Gabriel García Ochoa Reviews Poems of Mijail Lamas, Mario Bojórques & Alí Calderón

By | 6 June 2017

By contrast, Alí Calderón is the youngest of the three poets in the anthology, and as far as I am aware, this is the first time his poetry has been translated into English. Calderón’s writing is, in a sense, global, in the way fellow Mexican author Valeria Luiselli recently described the new generation of Latin American writers in OZY – untethered from place, but not from identity, cosmopolitan, with ‘a sense of plurality that saves us from the solitude a twentieth century writer must have felt.’ Calderon’s narrative poems are set all over the world, in historic Constantinople and contemporary Istanbul, in Sarajevo, Florence, Bruges, and Paris. In ‘Shadow at Saint-Salvatore de Brugge’ a tragic story takes place by the foot of the cathedral by that same name. Outside a different church, ‘Margherita del Cerchi’ begins in the centre of Florence, with a regretful rumination about an email that should not have been sent; and then there is ‘Sarajevo’, an elegy for the city that takes place under the threshold of an orthodox church. All three cities and their corresponding narratives are united by the common denominator of places of worship. The selection of Calderon’s work also includes two sequences: ‘Constantinople’ and ‘Obscurum per Obscurius’. The first follows the pattern of the other three city poems, beginning with a meditation by ‘Edirnekapi / IV Century a Byzantine church / outside Theodosius’ walls’ in Constantinople. It is a subtle story across centuries, ending with a coffee in the tourist promenade of Istiklal Caddesi, in modern Istanbul. The narrative of ‘Obscurum per obscurius’ is, not surprisingly, more cryptic (the Latin aphorism translates as ‘explaining the obscure by means of the more obscure’). The imagery in this poem, however, is some of Calderon’s most powerful:

Now night is a carnivorous flower of shadows
and every flash in the darkness
invokes ancient wounds that humiliated my flesh
now silences and day are
ashes that inhabit me you will be
a necklace of flowers a pinch
comfortable
virgin in someone else’s hands.

Only two of Calderon’s poems touch on Mexico. ‘Mexican Democracy’ is an excoriating critique of violence in Mexico, with one of the most poignant final stanzas I have read in a very long time. The imagery in ‘Stone of Sacrifice’ evokes Aztec mythology, in particular the sacrificial ceremonies associated with the God of war, Huitzilopochtil. Similarly to ‘Constantinople’, ‘Stone of Sacrifice’ fuses past with present, and associates the sacrifices to Huitzilopochtil with the 1968 student massacre that took place in Tlatelolco in Mexico City, one of the darkest episodes of contemporary Mexican history.

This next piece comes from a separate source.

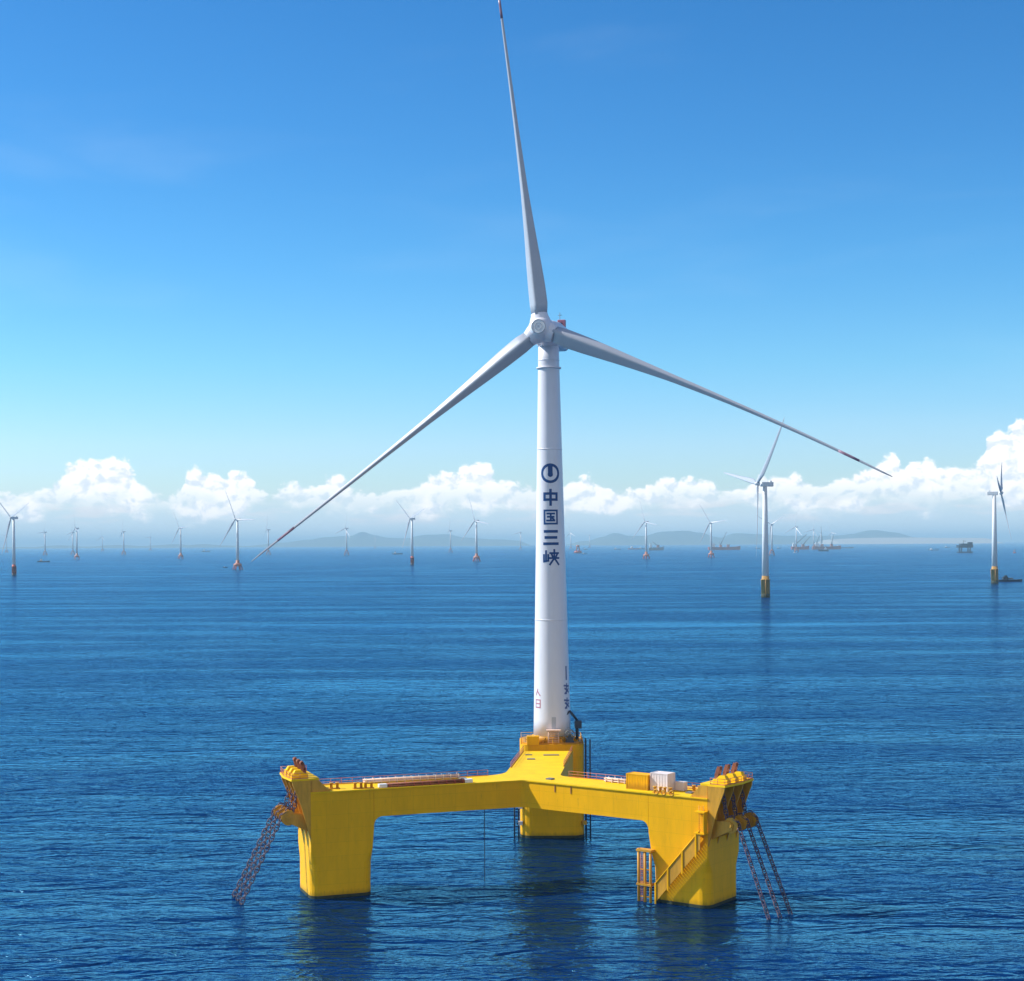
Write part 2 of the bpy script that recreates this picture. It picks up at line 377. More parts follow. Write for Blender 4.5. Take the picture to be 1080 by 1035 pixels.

Mexico has a thriving, vast and rich poetic ecosystem. There is the immersive, Neo-Baroque writing of Coral Bracho; the narrative poetry of Tedi López Mills; Mónica Nepote’s visceral, body imagery; the intimate verses of Nadia Escalante; Gabriel Zaid, Óscar Cid de León, Hernán Bravo Varela, Carla Faesler; the list goes on. This anthology provides a limited but satisfying taste, eclectic in its choices, and highly recommended.